I've given myself permission to not be perfect.  You wouldn't think that's something you'd have to do.  But I'm finding that artists' sketchpads are like Facebook families.  They show you the best and hide the worst.  And there's a lesson there for parents and friends, for family and for life in general, that what people show you and share with you is usually the best part of their life/love/art.  Behind each triumphant post are dozens or hundreds (or more) failures.  Facebook captures only the snapshots of our friends' lives that they choose to share and we know this subconsciously because it's what we ourselves also choose to share.  But we forget.  And in forgetting we feel driven to strive for that perfection that we and others share publicly and when we fall short, we have 'failed'.
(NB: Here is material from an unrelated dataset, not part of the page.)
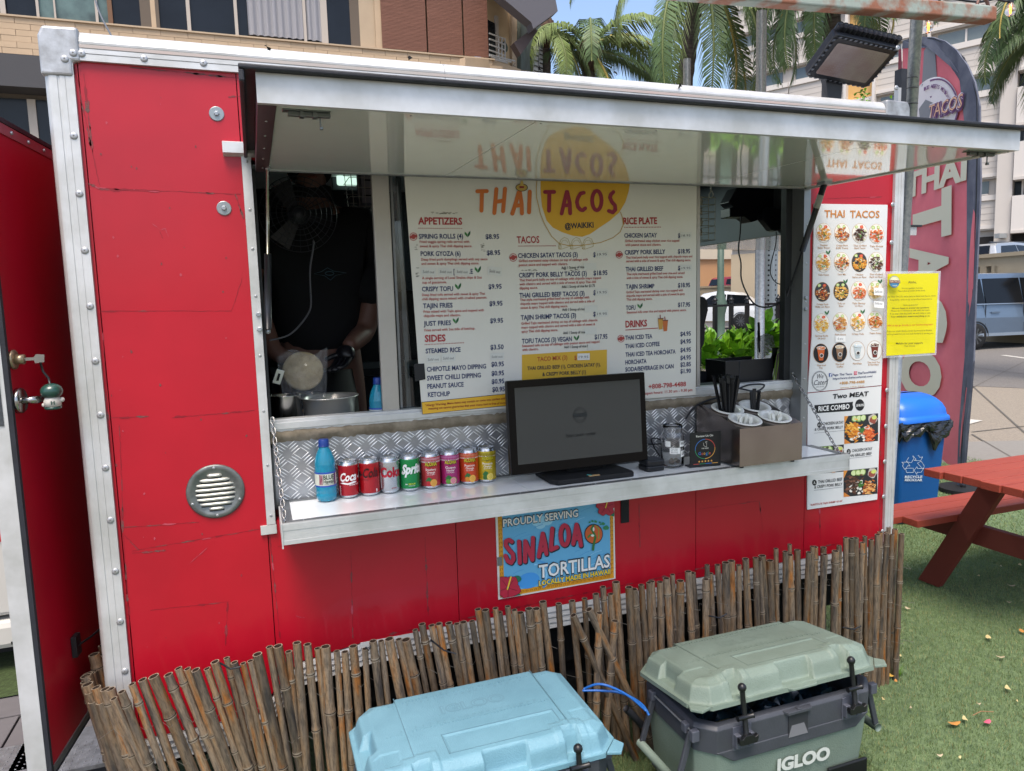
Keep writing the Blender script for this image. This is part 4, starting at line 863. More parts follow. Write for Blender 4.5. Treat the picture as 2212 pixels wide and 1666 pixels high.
# ------------------------------------------------------------ yellow notice
q = [wx(*ZL(70, 533)), wx(*ZL(630, 525)), wx(*ZL(590, 1402)), wx(*ZL(55, 1435))]
NP = sheet('yellow_notice', 'laminated bright yellow Aloha notice taped beside the corner of the trailer', 'notice', q[::-1], .0012, mat('yellow_paper', '#d9cf10', .25, coat=.3)); NP.location.y -= .0155
M = MB(); M.prism([wx(*ZL(40, 505)), wx(*ZL(658, 500)), wx(*ZL(608, 1425)), wx(*ZL(20, 1460))][::-1], (0, .0009, 0)); M.T = Matrix()
M.v = [v+Vector((0, .0014, 0)) for v in M.v]; M.build('laminate', mat('laminate_film', '#e9edf0', .1, alpha=.28), NP)
S = Sign(NP, PY(-.0215), z=ZL, bold=.006); tc = '#4e4a14'
S.c('Aloha,', (336, 637), 92, 26, tc, bold=.02, slope=.02)
for t, x, y, w, b in (("We're a cashless business.", 336, 698, 236, 0), ('Please place all orders at the kiosk.', 330, 727, 304, 0), ("At THAI TACOS, we're here to share bold flavors, warm", 330, 788, 528, 0), ('hospitality, and a truly unique food experience.', 325, 822, 462, 0), ('Have questions?', 316, 884, 162, 0), ('We are happy to answer any questions.', 319, 916, 414, 1), ("Please don't hesitate to talk with our team.", 318, 944, 430, 0), ('If we ever miss the mark, we will make it right.', 316, 976, 450, 0), ('Your satisfaction means everything to us.', 315, 1008, 432, 1),
                      ('From our small, family-owned food truck in Waikiki,', 308, 1168, 500, 0), ("we're grateful for you and look forward to serving you.", 314, 1200, 516, 0), ('Mahalo for your support,', 306, 1306, 300, 1), ('THAI TACOS', 306, 1336, 120, 0)):
    S.c(t, (x, y), w, 18 if t != 'Mahalo for your support,' else 22, tc, slope=.025, bold=.022 if b else .006)
S.c('100% of tips go directly to our hardworking team.', (312, 1104), 512, 18, '#b8521c', slope=.03, bold=.02)
S.disc((140, 620), 58, 66, '#5d86a0', lay=1); S.disc((140, 605), 50, 44, '#d9d8a8', lay=2); S.disc((140, 625), 40, 46, '#e4e2c4', lay=2.5); S.disc((140, 650), 42, 30, '#3f7ea6', lay=2.7); S.rect(80, 600, 202, 634, '#6a4a4e', lay=3, sl=-.02); S.c('THAI TACOS', (140, 628), 116, 22, '#d8b89a', lay=4, bold=.03)
S.c('WAIKIKI', (140, 670), 50, 14, '#e4e2c4', lay=4); S.done()
# ------------------------------------------------------------ tortilla sign
SY_ = -.004; WS = lambda x, y: at(*ZG(x, y), y=SY_)
q = [WS(88, 200), WS(1880, -20), WS(1902, 1232), WS(135, 1550)]
SN = sheet('tortilla_sign', 'blue SINALOA TORTILLAS sign with red hibiscus flowers under the counter', 'sign', [Vector((q[0].x, SY_, q[0].z)), q[1], q[2], q[3]][::-1], .003, mat('sign_white', '#cfccc6', .3))
S = Sign(SN, PY(SY_), z=ZG, eps=.0004)
# inner coordinate frame of the sign in world units
X0, X1, Zb, Zt = q[3].x, q[2].x, q[3].z, q[0].z
IN = lambda u, v: Vector((X0+(X1-X0)*u, SY_, Zb+(Zt-Zb)*(1-v)))
T = Sign(SN, IN, eps=.0004)
T.poly([(.015, .02), (.985, .02), (.985, .98), (.015, .98)], '#c98d1e', lay=1)
T.poly([(.05, .06), (.955, .06), (.955, .925), (.05, .925)], '#5fa3c8', lay=3)
rr = random.Random(2)
for k in range(46):   # painted wave strokes
    a = rr.uniform(.06, .85); b = rr.uniform(.1, .85); s_ = rr.uniform(.02, .09)
    T.stroke([(a, b), (a+s_*.6, b-s_*.35), (a+s_*1.3, b-s_*.5)], rr.uniform(.002, .006), rr.choice(('#4a8fc0', '#7db7d4', '#3f86bd', '#8ec2da')), lay=3.5, cap=False)
T.ring((.30, .80), .13, .17, .02, '#4b93c9', lay=4, a0=-80, a1=60); T.ring((.30, .80), .10, .13, .015, '#85bfe0', lay=4, a0=-90, a1=70); T.disc((.25, .84), .09, .09, '#3f8fd0', lay=3.8)
for x, y in ((.33, .2), (.38, .17), (.42, .21), (.36, .24)): T.disc((x, y), .04, .035, '#8fc0d4', lay=3.6, n=14)
n = 26
for i in range(n):    # border meander
    for v_ in (.042, .955):
        x = .06+.88*i/(n-1); T.stroke([(x-.010, v_+.010), (x-.010, v_-.010), (x+.008, v_-.010), (x+.008, v_+.004), (x-.002, v_+.004)], .0035, '#8a4a16', lay=2, cap=False)
for i in range(18):
    for u_ in (.032, .97):
        y = .08+.83*i/17; T.stroke([(u_-.008, y+.014), (u_-.008, y-.012), (u_+.008, y-.012), (u_+.008, y+.006)], .0035, '#8a4a16', lay=2, cap=False)
S.t('PROUDLY SERVING', (192, 450), (1335, 292), 120, '#20303a', bold=.055, lay=12); S.t('PROUDLY SERVING', (200, 443), (1328, 288), 106, '#d9d6d0', bold=.02, lay=13)
def glyph_stroke(st, w, c1):
    S.stroke([(x+10, y+12) for x, y in st], w+14, '#141a2a', lay=12); S.stroke(st, w, c1, lay=13)
for st in ([(330, 668), (290, 640), (240, 660), (238, 720), (290, 790), (345, 850), (355, 930), (320, 985), (270, 960), (235, 880)], [(438, 665), (450, 985)], [(530, 965), (532, 660), (640, 940), (648, 610)], [(735, 890), (780, 640), (795, 545)], [(795, 545), (830, 700), (850, 850)], [(760, 800), (835, 775)],
           [(940, 470), (925, 640), (920, 790), (1010, 750)], [(1125+62*math.cos(a), 570-0*a+150*math.sin(a)) for a in [i*math.pi/8 for i in range(17)]], [(1255, 700), (1285, 520), (1305, 410)], [(1305, 410), (1345, 560), (1370, 725)], [(1275, 620), (1350, 610)]):
    glyph_stroke(st, 62, '#ad2740')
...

I've given myself permission to use my sketchpad to learn how to draw better pictures.  I need to give myself permission to use my time with my family to learn to be a better father, son, husband, friend too.  To fuckup, but learn.  And realize that fucking up is PART of learning to be better, and that despite what the Tik Tok sketchpad of life might show, there are some pretty goofy-looking pictures in the sketchpads of all of our lives, even the most perfect-seeming.  And if we keep practicing we'll get better, and getting better is the goal.

I didn't meant to try to make that sound deeper than it really is.  I just find myself continually amazed at how the ridiculous conscious decision of "giving myself permission" to fail, draw badly, be late, change my plans, not be perfect, look goofy, etc, can relieve so much of my personal stress.


1 comment:

  1. I find the way you write sophisticated and unique. Please do continue writing instead of checking applications(I keep reminding that to myself too),embracing your imperfections and drawing moments that deserve to be drawn.
    Oh,and I hope you and Angie enjoyed my city during your honeymoon. Keep going and Cheers!